In Strategika, Zafiris Rossidis examines the shift of Turkish sentiment away from its longstanding role in the NATO alliance and toward a more Russian-friendly and more independent stance in international affairs:
A poll conducted in December 2022 by the Turkish company Gezici found that 72.8% of Turkish citizens polled were in favor of good relations with Russia. By comparison, nearly 90% perceive the United States as a hostile country. It also revealed that 24.2% of citizens believe that Russia is hostile, while 62.6% believe that Russia is a friendly country. Similarly, more than 60% of respondents said that Russia contributes positively to the Turkish economy.
Turkey began to distance itself from the United States as early as 2003, when it refused the passage of American troops to Iraq. In 2010, it destroyed the U.S.–Israel–Turkey triangle, breaking up with Israel. In 2011, Turkey implemented a policy in Syria that was hardly in line with U.S. interests. The final distancing took place in 2016, with the July coup, for which Turkey blamed the United States.
Turkey considers itself very important to the United States but declares that Ankara can live without Washington. This concept has become the point of departure for Turkey in its quest to reconstitute the Ottoman Empire. Minister of the Interior Süleyman Soylu declares that the Turkish government will design the new world order with the help of Allah, and Western powers will eat the dust behind almighty Turkey (December 8, 2022).
According to a RAND Corporation volume on Turkey, there are four scenarios for the future of Turkish strategic orientation: 1) Turkey will remain a difficult partner for the United States; 2) Turkey will become democratic and unite with the West; 3) Turkey will be between East and West, but have better relations with powers such as China, Iran, and Russia, than with the U.S. and the EU; and 4) Turkey will completely abandon the West.
From the evidence in the case of the Russian–Ukrainian war, Russia, China, Turkey, and Iran justify the Russian invasion since NATO and the EU have designs on their neighborhood. Above all, they are united by a common hatred for the West. They are frenemies and they know it: on the contrary, the U.S. tends to invest in frenemies as if they were true friends.
The U.S. observed the rapprochement of Turkey and Russia without renouncing the traditional alliance with Turkey, which today has no longer such importance. Turkey was useful when it was an “enemy” of the USSR and the U.S. made far too many concessions for the sake of this useful enmity. In short, there is some inertia in the modification of the principle “the enemy of my enemy is my friend”, as of course “the friend of a friend is my friend”. Turkey’s role in NATO worries the U.S., as Ankara–Moscow relations have acquired some shared strategic characteristics.
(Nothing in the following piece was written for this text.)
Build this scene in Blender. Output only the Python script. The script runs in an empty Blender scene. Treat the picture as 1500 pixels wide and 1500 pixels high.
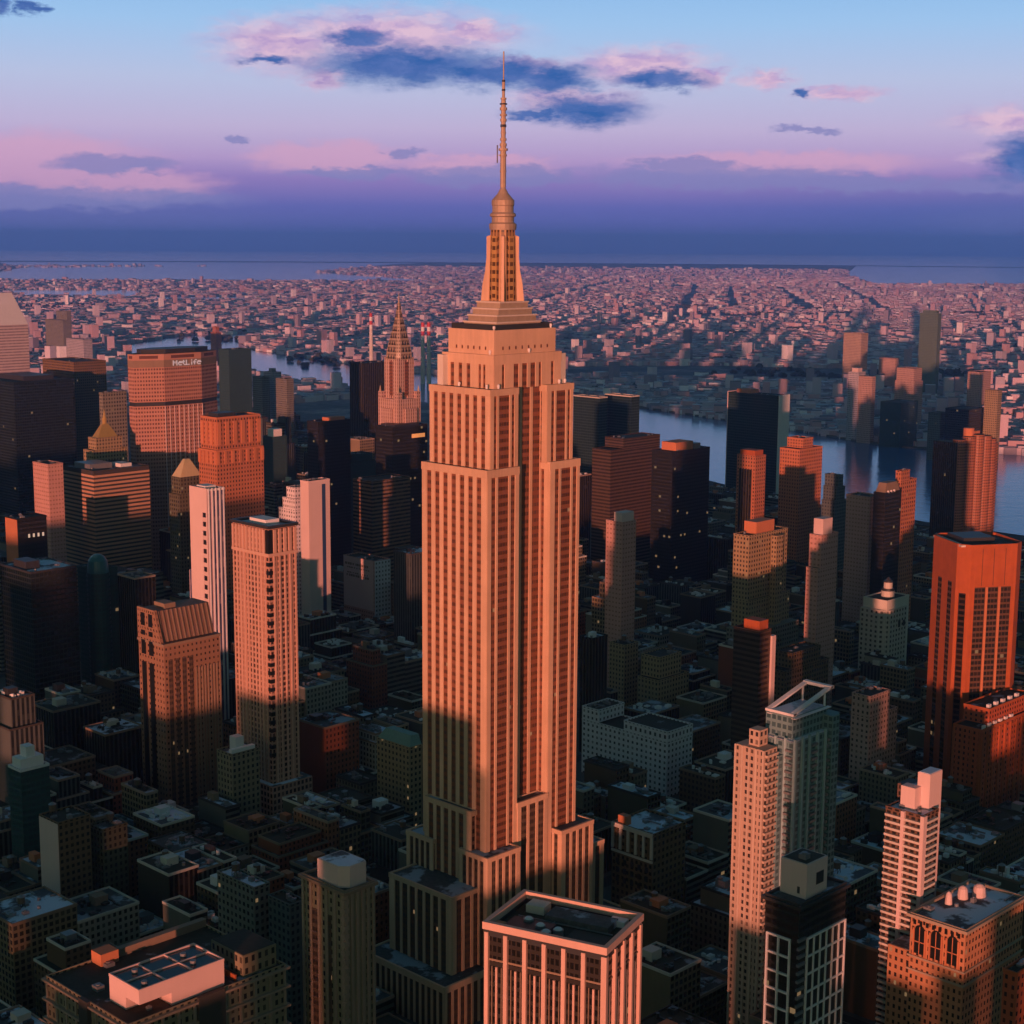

?he attraction between the two countries lies in their equally authoritarian governance models and the fact that their strategic culture and operational codes bear similarities: Both countries are revisionist, aggressive, and assertive in their regions; both countries claim to be encircled, which they use as a pretext for their unilateral actions; and both countries have militarized their foreign policy, waging hybrid warfare, resorting to proxy warfare, and blackmailing countries that offer resistance. Russia and Turkey cooperate on natural gas and oil pipelines; Russia has sold weapons such as the S-400 missile system to Turkey; Russia has provided technical assistance in the construction of Turkey’s nuclear plants; the two nations have collaborated in Central Asia (i.e., Azerbaijan); they import and export each other’s commodities; and Turkey has illegally transported Russian fuel to China and Iran, thereby bypassing sanctions on Russia, to mention only a few.
But the big issue for U.S.–Turkey relations against the backdrop of the Russian–Ukrainian war has four strands: First, the issue of the important role Turkey plays in the grain export agreement, which if cancelled will create a food crisis in Africa. Second, Turkey’s blackmailing of the NATO candidacies of Sweden and Finland. Third, the Turkish application to purchase the F-16 and the possible conflict between Congress and the Biden administration over the administration’s request to grant Turkey the license to do so. Finally, Turkey’s non-adoption of NATO sanctions against Russia. The possibility of Erdoğan using a strategy of tensions with Greece (e.g., multiple violations of Greek airspace, aggressiveness in the Aegean, weaponization of immigration, threats of bombing Athens with the new “Tayfun” short-range ballistic missile) to rally the electorate around his party and detach it from any opposition — all recent polls have AKP trailing the opposition — prior to the June election is one explanation for Turkey’s behavior that is being considered by the U.S., which nonetheless is angered that Turkey is the only NATO country that has not adopted the sanctions against Russia.